O conhecimento que se aproxima daquilo que a vida e a realidade são não está nem no professor nem no aluno, mas na relação que ambos podem travar sob a motivação do ensinar e aprender. Ser portador do conhecimento verdadeiro é ser o salvador da pátria, ao passo que o professor é apenas um profissional da cultura sistematizada.

16 O que se aprende na escola, aplica-se na vida

Uma grande balela. Olhe para o Congresso Nacional brasileiro e constate quantos, ali, freqüentaram escolas confessionais e estudaram sobre a ética da responsabilidade para com o outro. Constate quantos, entre eles, pensam narcisicamente apenas em seus próprios destinos...

17 Pobre pode aprender igual ao rico aprende

Mentira deslavada. Quero ver alguém com o estômago roncando ter ouvidos ou olhos para o que se diz e se mostra em uma situação real de ensino e aprendizagem. Essa lorota só serve para que o dito “Pobres sempre os tereis convosco” se perpetue no tempo e no espaço.

18 Professor em sala de aula é garantia de qualidade

Conta outra, vai! Professor sem comida, sem livro, sem caderno, sem lápis, sem carteira, sem telha... esse professor dá conta, sozinho, de garantir a “qualidade da educação”? Duvido tudo a que tenho direito. Qualidade provém de investimento material nos processos educativos, exatamente isso que o Brasil nunca fez e nunca faz.

19 Quando se ensina, “A” o aluno aprende “A”

Essa é uma grande ilusão do magistério, compartilhada por pais e por toda a sociedade. Nem sempre o “A” ensinado é o “A” apreendido, aprendido, assimilado. O aluno aprende segundo seus tempos cognitivos (que dependem de outros tempos) e dá ao que aprende o sentido e a serventia que bem entende, segundo as condições sub e objetivas que encontra na vida social.

20 Sem educação escolar “ninguém” se torna um “alguém”

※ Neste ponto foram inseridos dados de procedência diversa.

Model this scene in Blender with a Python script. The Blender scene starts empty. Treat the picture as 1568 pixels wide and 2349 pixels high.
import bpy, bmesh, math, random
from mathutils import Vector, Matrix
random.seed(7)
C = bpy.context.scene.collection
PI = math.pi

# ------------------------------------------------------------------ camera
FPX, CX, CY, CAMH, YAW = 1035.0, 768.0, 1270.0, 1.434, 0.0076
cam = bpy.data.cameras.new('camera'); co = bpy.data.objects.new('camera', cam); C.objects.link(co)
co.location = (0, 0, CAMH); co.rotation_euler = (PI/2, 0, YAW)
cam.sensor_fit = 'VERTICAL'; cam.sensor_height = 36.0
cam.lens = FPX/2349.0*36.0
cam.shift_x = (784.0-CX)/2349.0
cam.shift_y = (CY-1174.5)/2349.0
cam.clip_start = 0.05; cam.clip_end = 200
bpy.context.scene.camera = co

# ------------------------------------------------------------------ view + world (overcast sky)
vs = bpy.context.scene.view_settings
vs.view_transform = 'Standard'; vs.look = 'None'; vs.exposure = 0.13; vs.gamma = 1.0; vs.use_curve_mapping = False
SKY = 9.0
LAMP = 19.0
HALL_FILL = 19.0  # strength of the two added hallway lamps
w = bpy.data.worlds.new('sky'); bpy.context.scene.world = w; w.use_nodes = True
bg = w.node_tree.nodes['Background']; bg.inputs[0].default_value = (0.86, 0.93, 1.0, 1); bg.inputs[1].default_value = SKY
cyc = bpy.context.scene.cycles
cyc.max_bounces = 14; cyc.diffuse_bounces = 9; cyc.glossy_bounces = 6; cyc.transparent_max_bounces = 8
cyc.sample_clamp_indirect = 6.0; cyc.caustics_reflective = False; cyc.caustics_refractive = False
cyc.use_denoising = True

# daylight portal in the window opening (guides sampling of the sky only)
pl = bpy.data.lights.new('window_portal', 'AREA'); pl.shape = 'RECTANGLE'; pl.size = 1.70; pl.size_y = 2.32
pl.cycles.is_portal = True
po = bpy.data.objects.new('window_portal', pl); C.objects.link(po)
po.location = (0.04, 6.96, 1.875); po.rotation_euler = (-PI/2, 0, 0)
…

Detenha-se por um momento frente à televisão (nossa maior vitrine de exemplos a serem seguidos). Conte quantos dentre os exemplos mostrados concluíram a faculdade. Ou, se preferir baixar suas expectativas, quantos foram até o fim do Ensino Médio. Mudo de nome se não chegar você à conclusão de que os exemplos adultos postos diante das gerações mais jovens não for aqueles baseados no supremo e sagrado TER, em total e plena indiferença em relação ao SABER e ao SER.

De mito em mito, a gente vai fazendo e sofrendo a educação escolar. Torcendo, é claro, para que um mínimo de racionalidade oriente nosso quefazer professoral.